How should someone act if they are dressed out in the armor of light? What should their behavior be? Right away, it excludes certain things. Orgies or riotous parties are out. So also is drunkenness. The next sin is translated chambering, but the word means sexual immortality. After that is a rejection of sensuality, lasciviousness, or filthiness. Then comes strife or quarreling, and after that is envy. We are dressed in the armor of light, and we are to walk as the children of light (Eph.5:8). We are to do this in a way that produces the fruit of the Spirit, the fruit of light—that which is good, right, and true (Eph. 5:9). Set your minds on heavenly things (Col. 3:2). Whatever is pure, (Phil. 4:8), think about that.

Put Off, Put On

These instructions are given to Christians. When you were first converted, you put off the old man, and you put on the new man, Jesus. That was a fundamental action. But it is not the kind of action that never needs to be repeated. We repeat this motion throughout the course of our lives. We put off, and we put on. We put off the old, corrupt way of being a human being, and we put on the new and glorious way of being a human being—the Lord Jesus.

No Provision

An important part of what it means to put off the old man concerns the way we speak. “Let no corrupt communication proceed out of your mouth, but that which is good to the use of edifying, that it may minister grace unto the hearers” (Eph. 4:29). “And have no fellowship with the unfruitful works of darkness, but rather reprove them. For it is a shame even to speak of those things which are done of them in secret” (Eph. 5:11-12). Right after this, Paul uses the same image he used in our passage here, that of waking up from sleep so that Christ the sun could shine on us. One of the disgraceful things in the modern church is slack entertainment standards, being willing to be entertained in our homes by people that we wouldn’t have in our homes. But digitizing a dirty joke doesn’t clean it up any. And then Christians begin speaking and joking that way themselves—although the Bible plainly says not to. Wake up, sleepers.

Eschatological Ethics

The Bible calls us to holiness because of who we are—we are named as Christians in our baptism. But the Scriptures also summon us to purity because of where we are in the story. That is what is happening here.
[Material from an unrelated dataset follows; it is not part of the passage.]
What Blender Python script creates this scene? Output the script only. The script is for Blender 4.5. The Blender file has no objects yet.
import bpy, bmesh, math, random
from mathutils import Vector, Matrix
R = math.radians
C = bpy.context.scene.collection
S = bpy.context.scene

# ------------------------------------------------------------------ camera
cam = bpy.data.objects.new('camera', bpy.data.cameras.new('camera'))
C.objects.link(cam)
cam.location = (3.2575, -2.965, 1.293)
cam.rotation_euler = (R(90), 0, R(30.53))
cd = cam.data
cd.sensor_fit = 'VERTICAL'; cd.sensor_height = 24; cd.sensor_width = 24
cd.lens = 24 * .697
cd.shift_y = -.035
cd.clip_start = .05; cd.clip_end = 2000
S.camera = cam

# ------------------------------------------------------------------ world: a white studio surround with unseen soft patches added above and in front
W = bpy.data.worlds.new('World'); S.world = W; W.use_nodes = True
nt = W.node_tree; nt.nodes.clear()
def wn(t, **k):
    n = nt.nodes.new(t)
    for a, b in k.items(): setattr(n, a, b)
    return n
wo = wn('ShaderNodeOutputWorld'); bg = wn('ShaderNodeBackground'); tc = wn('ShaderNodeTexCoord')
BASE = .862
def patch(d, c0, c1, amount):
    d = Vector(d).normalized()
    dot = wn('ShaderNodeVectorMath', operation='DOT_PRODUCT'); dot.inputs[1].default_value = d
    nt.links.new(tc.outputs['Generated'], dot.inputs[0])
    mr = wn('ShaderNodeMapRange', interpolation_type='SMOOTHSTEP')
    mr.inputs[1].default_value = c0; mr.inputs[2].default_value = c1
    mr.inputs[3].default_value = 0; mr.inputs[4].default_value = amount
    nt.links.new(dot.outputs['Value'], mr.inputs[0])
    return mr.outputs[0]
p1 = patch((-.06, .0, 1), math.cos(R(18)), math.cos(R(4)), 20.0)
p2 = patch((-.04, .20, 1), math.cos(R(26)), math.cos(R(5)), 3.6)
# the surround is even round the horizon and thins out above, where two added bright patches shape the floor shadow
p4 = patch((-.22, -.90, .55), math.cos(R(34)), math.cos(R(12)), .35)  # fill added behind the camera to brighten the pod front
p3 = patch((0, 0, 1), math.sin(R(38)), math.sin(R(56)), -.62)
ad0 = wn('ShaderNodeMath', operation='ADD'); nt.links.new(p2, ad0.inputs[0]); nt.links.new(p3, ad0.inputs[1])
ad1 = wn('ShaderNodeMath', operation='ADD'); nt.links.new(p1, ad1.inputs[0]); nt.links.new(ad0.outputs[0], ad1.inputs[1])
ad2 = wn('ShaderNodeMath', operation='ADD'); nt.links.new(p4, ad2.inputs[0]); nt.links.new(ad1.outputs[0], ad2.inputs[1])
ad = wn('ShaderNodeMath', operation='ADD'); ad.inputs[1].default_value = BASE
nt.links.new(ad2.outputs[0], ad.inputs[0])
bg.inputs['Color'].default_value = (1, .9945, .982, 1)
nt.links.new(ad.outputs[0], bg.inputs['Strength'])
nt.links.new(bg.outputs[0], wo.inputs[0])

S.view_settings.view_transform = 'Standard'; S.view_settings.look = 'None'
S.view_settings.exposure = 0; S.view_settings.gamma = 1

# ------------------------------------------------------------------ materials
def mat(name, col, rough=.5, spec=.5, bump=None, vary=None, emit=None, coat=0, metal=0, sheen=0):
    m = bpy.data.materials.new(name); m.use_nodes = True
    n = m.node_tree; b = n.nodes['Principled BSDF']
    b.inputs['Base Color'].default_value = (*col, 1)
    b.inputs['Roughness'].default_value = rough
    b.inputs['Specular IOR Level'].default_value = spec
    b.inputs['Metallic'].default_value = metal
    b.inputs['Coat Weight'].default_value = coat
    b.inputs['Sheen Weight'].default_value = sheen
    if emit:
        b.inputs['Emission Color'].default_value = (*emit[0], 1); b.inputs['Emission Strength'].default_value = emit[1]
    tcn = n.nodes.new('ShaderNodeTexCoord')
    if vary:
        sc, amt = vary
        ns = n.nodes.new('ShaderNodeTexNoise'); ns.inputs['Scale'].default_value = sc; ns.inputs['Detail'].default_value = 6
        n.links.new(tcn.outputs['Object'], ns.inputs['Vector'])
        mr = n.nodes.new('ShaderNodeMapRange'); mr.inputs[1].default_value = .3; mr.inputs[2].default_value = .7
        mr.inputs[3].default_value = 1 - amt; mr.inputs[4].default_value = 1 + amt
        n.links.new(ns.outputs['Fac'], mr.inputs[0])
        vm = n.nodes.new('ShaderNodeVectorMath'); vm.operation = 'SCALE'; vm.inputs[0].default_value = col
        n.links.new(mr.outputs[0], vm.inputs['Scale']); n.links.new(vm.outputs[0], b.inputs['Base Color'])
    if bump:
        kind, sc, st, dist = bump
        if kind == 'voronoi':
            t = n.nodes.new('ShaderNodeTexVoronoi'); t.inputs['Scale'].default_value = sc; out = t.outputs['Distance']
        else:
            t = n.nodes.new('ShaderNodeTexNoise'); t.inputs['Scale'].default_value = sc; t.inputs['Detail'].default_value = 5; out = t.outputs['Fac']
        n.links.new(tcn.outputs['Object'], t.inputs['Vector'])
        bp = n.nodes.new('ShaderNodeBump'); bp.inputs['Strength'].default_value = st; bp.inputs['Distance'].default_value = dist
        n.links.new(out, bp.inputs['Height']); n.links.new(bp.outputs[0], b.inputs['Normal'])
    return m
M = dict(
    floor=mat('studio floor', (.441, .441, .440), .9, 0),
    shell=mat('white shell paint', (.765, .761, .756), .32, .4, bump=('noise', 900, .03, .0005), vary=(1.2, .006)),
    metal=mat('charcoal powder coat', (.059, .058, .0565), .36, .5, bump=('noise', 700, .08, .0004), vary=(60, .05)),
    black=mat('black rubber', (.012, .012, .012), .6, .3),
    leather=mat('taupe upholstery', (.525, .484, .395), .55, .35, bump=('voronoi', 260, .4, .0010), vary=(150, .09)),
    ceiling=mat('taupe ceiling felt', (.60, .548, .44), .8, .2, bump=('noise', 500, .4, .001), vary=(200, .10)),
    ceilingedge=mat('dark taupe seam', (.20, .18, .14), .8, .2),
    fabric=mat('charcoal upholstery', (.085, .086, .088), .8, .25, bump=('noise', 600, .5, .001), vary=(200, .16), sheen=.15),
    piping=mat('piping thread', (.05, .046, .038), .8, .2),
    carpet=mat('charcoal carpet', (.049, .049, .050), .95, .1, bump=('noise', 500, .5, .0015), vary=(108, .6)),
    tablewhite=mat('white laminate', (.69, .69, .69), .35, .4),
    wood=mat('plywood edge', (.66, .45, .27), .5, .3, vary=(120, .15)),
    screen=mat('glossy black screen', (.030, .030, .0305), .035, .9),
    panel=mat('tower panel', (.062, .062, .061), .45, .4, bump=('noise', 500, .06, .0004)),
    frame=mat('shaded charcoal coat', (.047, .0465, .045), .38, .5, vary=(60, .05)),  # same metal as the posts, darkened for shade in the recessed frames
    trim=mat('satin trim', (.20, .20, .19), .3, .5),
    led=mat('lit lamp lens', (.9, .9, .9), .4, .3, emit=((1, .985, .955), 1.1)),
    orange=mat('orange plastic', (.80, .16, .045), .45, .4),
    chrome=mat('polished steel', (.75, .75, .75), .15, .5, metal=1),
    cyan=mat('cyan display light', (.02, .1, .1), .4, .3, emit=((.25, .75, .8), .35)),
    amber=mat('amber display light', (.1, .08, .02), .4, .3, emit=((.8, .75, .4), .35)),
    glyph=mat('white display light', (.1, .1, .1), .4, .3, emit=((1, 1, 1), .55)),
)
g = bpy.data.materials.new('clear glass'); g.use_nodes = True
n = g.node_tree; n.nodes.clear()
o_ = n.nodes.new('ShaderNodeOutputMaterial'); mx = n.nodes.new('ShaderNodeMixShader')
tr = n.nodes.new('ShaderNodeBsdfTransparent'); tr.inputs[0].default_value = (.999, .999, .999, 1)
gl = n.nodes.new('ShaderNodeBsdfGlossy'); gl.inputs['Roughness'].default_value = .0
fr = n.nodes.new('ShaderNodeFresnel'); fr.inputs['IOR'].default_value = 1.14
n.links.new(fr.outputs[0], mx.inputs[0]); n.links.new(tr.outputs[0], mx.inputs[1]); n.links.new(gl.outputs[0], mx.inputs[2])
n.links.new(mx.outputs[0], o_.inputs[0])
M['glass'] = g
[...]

The Roman Christians were told not to behave in a certain way because it was morning. Christ is the sun, and this is why this contextualization does not make it inapplicable to us in our situation. The first Christians were staggering down for coffee at 5:30 am. We are busy at work, mid-morning. Does this reasoning apply to us, less or more? We are engaged in the work of the Great Commission, which consists of racking people out of their beds. As the morning progresses, this becomes even more of a necessity. As the day progresses, we have to stay with it. Some lazy men have trouble getting up, which is what Paul was addressing. Other lazy men have trouble working through the day, which is what we are addressing—but the point is the same. Don’t be like the archbishop who once joked that he didn’t get up early because it made him proud all morning, and sleepy all afternoon.